Sirens – this week’s review in the Library Corner

I was standing in Waterstones, asking for dark crime stories, when the assistant handed me Sirens – debut novel by Joseph Knox. Sumptuously produced in hardback, it comes garlanded with testimonials. Clearly, Knox either has something – or knows a lot of people.Sirens by Joseph Knox debut noir crime reviewed by Charles Harris

It was then that I noticed that one of the testimonials had been written by my son, Oliver Harris. I had no choice then, did I? (He owes me £12.99!)

So, notwithstanding cover blurbs from nine top crime writers, also including Lee Child and Val McDermid, how seductive are Knox’s sirens?

Deeper and deeper

Well, I asked for a dark tale, and I certainly got one.

Caught with his hands in the drugs locker, DC Aidan Watts is disgraced and only just clinging on to his job. So a shady superior thinks him the ideal man to get down and dirty with the dangerous yet mysterious drugs baron Zain Carver.

At the heart of the case is a missing teenager, the runaway daughter of a powerful politician. But it’s not long before Watts makes connections with a dead woman from the past. And more deaths are soon on the cards.

The pace is not fast, but intense, building tension as Watts finds himself swimming in deeper and deeper waters.

Knox draws the dark cityscape well. The city not specified as such, but clearly Manchester, from the names of locations in the book. The sense of grime palpable enough to make you want to wash after each session reading.

The characters, too, are appropriately noir.

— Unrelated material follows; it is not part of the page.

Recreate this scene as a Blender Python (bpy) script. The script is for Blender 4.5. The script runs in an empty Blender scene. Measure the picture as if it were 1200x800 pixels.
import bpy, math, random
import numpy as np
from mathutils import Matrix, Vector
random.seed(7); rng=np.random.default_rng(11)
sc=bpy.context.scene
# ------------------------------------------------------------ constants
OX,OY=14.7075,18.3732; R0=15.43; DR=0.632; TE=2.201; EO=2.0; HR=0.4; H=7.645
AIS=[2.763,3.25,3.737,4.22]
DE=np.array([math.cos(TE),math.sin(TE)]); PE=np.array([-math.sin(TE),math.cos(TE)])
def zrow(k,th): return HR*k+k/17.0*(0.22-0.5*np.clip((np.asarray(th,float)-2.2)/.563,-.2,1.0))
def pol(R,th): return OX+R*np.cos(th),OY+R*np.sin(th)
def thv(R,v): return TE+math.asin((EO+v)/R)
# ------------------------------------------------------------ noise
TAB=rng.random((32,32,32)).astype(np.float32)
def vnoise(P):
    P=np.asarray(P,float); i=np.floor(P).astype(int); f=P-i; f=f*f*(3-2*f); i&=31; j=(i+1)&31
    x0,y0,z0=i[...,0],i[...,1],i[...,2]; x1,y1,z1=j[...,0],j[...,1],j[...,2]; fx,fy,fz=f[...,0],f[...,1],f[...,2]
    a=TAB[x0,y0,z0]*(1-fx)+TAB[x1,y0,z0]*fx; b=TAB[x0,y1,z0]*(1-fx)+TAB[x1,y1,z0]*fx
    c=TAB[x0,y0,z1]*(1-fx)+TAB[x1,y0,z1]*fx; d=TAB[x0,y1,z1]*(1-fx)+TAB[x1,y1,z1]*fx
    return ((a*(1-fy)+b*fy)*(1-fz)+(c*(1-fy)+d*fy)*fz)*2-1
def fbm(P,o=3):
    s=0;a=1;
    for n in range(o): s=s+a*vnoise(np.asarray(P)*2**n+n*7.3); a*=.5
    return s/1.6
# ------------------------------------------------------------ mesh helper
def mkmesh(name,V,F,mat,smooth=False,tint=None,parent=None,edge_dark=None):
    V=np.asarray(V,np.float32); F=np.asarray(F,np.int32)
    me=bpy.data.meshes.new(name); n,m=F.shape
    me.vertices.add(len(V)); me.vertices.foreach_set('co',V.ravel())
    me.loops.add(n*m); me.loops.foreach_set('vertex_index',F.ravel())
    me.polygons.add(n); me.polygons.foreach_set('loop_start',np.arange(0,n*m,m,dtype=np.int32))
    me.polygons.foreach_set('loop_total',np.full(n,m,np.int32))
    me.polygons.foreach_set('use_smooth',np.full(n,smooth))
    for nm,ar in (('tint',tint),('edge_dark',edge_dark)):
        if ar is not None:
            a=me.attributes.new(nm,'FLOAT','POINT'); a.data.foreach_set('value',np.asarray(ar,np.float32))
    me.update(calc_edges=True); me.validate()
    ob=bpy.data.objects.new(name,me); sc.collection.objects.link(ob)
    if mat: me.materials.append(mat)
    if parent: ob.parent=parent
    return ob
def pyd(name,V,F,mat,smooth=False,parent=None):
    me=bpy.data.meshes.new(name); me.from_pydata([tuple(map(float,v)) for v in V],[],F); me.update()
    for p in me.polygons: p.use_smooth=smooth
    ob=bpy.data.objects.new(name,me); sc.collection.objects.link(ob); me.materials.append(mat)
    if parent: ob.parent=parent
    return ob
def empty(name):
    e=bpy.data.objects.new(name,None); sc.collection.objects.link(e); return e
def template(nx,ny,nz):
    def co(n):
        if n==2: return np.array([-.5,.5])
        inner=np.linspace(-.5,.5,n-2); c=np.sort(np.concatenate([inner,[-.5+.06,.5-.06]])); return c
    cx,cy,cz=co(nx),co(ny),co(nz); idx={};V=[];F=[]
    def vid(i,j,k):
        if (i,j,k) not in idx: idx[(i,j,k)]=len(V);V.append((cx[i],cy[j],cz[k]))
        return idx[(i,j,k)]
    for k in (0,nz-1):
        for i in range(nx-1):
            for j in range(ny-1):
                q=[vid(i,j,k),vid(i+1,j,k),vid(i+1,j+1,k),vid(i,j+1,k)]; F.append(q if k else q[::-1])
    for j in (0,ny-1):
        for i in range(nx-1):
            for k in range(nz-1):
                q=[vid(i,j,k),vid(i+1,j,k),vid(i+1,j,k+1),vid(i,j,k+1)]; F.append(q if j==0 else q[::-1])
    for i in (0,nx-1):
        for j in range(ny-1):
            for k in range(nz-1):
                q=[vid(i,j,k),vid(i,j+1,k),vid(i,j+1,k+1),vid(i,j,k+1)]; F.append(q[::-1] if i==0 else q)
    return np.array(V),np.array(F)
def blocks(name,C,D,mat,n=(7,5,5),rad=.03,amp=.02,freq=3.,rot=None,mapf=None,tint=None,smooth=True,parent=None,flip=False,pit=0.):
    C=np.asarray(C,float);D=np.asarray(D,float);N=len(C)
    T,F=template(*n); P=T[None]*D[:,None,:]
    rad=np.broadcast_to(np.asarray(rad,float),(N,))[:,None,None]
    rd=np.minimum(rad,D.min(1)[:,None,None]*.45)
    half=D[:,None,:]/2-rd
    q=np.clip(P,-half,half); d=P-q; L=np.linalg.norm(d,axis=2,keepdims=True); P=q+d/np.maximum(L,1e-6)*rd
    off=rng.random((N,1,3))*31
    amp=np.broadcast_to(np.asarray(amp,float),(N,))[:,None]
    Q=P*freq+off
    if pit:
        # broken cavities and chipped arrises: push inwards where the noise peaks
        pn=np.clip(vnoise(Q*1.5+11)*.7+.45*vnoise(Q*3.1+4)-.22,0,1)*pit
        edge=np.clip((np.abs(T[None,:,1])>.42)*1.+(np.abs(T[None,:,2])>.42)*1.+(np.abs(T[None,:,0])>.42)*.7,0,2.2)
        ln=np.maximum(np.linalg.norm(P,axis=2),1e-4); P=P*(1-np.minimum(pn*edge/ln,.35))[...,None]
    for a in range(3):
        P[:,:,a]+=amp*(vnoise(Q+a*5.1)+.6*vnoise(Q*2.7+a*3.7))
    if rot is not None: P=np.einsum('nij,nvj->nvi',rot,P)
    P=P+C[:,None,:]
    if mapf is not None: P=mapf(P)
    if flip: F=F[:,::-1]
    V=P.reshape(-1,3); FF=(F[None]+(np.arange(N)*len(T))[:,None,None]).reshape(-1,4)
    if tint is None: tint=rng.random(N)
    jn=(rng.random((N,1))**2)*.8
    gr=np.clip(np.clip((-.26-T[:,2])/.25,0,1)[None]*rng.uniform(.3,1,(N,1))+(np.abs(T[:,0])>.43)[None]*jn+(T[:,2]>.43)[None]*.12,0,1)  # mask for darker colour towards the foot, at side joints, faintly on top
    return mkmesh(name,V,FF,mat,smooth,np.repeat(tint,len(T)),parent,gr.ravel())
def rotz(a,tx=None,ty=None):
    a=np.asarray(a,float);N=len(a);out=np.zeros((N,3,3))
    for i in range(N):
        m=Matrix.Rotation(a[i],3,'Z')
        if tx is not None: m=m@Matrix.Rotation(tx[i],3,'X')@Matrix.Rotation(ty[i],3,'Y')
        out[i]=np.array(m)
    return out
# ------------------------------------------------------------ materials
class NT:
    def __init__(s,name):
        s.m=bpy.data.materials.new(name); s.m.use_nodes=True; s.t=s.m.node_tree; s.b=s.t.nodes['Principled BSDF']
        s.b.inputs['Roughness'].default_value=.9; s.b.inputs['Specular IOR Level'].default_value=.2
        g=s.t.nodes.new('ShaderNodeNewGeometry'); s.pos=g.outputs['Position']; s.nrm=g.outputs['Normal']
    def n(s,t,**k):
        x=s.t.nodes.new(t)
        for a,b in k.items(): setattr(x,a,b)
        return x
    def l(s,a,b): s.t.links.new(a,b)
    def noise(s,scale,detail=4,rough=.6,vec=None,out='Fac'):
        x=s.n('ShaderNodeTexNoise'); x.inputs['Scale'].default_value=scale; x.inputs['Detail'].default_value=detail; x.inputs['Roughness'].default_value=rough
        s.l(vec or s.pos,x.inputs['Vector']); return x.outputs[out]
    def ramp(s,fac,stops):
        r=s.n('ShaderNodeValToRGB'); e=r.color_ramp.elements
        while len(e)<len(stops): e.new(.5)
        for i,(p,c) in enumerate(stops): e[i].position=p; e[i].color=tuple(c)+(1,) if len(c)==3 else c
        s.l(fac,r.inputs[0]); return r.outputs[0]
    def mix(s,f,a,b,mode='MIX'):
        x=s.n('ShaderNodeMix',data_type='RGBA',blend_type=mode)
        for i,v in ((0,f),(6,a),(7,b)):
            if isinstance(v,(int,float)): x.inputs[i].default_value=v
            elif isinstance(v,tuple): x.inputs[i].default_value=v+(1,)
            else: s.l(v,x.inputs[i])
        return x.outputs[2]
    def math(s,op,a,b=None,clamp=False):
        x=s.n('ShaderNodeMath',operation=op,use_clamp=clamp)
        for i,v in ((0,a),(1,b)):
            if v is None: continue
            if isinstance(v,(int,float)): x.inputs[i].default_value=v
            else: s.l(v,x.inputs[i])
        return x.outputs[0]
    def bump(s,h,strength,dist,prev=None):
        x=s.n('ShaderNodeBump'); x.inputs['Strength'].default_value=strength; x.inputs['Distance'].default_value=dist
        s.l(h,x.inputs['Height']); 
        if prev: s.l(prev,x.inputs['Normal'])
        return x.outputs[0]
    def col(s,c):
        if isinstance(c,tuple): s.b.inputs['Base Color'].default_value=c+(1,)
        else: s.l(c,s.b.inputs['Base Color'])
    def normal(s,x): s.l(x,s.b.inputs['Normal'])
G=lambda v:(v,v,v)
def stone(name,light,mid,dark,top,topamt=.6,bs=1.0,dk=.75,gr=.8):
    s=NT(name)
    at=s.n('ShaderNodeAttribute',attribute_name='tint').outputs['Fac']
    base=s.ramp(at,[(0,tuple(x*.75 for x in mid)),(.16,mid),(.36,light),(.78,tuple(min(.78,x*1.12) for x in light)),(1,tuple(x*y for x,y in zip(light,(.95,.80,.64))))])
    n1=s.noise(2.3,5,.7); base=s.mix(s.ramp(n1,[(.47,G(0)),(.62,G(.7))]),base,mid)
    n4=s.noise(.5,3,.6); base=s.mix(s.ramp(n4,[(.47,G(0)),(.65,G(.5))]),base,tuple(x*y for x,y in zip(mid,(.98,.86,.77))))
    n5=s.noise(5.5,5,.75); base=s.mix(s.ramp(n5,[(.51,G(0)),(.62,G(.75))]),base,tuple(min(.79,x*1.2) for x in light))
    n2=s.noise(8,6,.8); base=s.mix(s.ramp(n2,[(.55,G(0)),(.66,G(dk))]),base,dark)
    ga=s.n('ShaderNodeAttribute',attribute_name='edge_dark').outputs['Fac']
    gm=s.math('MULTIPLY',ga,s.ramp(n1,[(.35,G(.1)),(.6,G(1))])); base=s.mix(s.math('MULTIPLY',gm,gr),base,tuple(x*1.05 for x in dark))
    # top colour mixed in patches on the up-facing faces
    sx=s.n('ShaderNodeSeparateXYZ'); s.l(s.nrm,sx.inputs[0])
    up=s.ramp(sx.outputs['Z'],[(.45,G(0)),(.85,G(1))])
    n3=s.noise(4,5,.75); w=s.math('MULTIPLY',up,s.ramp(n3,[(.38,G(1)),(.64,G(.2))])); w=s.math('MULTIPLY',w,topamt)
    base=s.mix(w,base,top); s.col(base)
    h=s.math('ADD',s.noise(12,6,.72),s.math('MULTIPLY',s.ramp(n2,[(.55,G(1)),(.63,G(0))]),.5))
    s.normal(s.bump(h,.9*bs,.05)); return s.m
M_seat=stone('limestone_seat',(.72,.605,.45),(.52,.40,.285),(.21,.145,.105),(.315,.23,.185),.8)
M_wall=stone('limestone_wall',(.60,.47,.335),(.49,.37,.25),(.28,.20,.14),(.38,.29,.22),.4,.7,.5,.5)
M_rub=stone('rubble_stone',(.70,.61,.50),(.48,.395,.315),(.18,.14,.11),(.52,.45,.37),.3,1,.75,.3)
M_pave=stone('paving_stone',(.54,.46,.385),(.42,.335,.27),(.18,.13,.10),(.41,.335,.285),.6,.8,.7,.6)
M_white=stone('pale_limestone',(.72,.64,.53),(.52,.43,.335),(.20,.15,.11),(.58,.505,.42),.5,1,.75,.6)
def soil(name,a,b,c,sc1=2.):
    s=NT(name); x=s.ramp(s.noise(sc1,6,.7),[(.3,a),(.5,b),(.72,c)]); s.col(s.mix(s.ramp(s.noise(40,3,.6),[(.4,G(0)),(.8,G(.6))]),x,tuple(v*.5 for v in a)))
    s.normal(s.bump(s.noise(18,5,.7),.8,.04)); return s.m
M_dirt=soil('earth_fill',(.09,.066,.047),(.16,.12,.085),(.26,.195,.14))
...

From the seductive, yet vulnerable women to the amoral, vicious gangsters and drug-dealers who seem to control most aspects of their lives.

The call of the noir sirens

And, at the centre, Watts – beyond scraping the bottom of his career barrel. Lost, confused, generally despised by criminals and fellow police alike.

Sirens in this novel, carries a strong double-meaning. On the one hand, the sirens of the police cars that may be coming to get him at any time. On the other, the siren call of Mancunian night-life, with its sex, drugs and degradation.

Such books can be gripping. Yet, somehow, I wasn’t gripped as much as I should have been.

I feel that the problem is probably Watts himself. I love a good noir, but a good noir needs a good noir anti-hero and Watts isn’t quite strong enough to compensate for the squalor.

He isn’t knocked-about yet tough, in the manner of Raymond Chandler’s Philip Marlowe. Nor is he full-on bad, like Brett Easton Ellis’ Patrick Bateman in American Psycho.

Sense of humour failure

The alternative would have been a good helping of dark humour, as Mick Herron gives his washed-up, dysfunctional spies in Spook Street – which I reviewed earlier this year.

Or indeed Oliver Harris gives to DC Nick Belsey, in his own series of drily dark, often tongue-in-cheek, crime novels.

A touch of that satirical spice would have made all the difference and given the book a welcome variety of tone.

A good debut, then. Not, I have to say, quite worth all those nine testimonials. But if you are into grimy noir, you’ll certainly have a good time.